┌────────

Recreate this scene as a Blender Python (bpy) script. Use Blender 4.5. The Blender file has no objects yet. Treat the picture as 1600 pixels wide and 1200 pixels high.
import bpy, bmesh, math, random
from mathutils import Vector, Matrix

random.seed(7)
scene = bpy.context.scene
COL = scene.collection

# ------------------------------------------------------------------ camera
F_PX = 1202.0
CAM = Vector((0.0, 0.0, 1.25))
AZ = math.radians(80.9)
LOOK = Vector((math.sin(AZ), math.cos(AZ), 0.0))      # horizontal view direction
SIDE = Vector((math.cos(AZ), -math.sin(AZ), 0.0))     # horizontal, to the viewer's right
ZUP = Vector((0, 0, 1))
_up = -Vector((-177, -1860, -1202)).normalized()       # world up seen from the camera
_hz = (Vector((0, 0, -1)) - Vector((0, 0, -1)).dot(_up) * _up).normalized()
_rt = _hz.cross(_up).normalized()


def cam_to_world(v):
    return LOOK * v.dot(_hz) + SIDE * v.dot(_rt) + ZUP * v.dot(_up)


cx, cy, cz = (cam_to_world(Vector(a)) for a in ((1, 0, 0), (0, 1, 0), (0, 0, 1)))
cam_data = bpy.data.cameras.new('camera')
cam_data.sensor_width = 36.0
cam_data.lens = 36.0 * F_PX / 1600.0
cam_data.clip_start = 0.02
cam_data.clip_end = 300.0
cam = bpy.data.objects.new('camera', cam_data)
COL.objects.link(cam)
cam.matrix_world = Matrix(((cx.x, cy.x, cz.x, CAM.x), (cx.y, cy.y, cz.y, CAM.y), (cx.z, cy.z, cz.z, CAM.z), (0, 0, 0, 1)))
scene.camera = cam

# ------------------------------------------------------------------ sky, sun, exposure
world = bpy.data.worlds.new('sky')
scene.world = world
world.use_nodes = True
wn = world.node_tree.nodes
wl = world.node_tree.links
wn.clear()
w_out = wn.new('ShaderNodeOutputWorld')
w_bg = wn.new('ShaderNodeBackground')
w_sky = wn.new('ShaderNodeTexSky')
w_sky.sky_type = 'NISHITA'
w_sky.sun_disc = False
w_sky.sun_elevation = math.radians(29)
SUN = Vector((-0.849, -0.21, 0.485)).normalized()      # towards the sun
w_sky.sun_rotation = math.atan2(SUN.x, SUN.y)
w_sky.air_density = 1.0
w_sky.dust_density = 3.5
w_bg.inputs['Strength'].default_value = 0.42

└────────

SET PROBLEM »
Your task is to quote the lines above, beginning with the first and ending with the one that holds "scene.camera = cam".

RESPONSE »
Recreate this scene as a Blender Python (bpy) script. Use Blender 4.5. The Blender file has no objects yet. Treat the picture as 1600 pixels wide and 1200 pixels high.
import bpy, bmesh, math, random
from mathutils import Vector, Matrix

random.seed(7)
scene = bpy.context.scene
COL = scene.collection

# ------------------------------------------------------------------ camera
F_PX = 1202.0
CAM = Vector((0.0, 0.0, 1.25))
AZ = math.radians(80.9)
LOOK = Vector((math.sin(AZ), math.cos(AZ), 0.0))      # horizontal view direction
SIDE = Vector((math.cos(AZ), -math.sin(AZ), 0.0))     # horizontal, to the viewer's right
ZUP = Vector((0, 0, 1))
_up = -Vector((-177, -1860, -1202)).normalized()       # world up seen from the camera
_hz = (Vector((0, 0, -1)) - Vector((0, 0, -1)).dot(_up) * _up).normalized()
_rt = _hz.cross(_up).normalized()


def cam_to_world(v):
    return LOOK * v.dot(_hz) + SIDE * v.dot(_rt) + ZUP * v.dot(_up)


cx, cy, cz = (cam_to_world(Vector(a)) for a in ((1, 0, 0), (0, 1, 0), (0, 0, 1)))
cam_data = bpy.data.cameras.new('camera')
cam_data.sensor_width = 36.0
cam_data.lens = 36.0 * F_PX / 1600.0
cam_data.clip_start = 0.02
cam_data.clip_end = 300.0
cam = bpy.data.objects.new('camera', cam_data)
COL.objects.link(cam)
cam.matrix_world = Matrix(((cx.x, cy.x, cz.x, CAM.x), (cx.y, cy.y, cz.y, CAM.y), (cx.z, cy.z, cz.z, CAM.z), (0, 0, 0, 1)))
scene.camera = cam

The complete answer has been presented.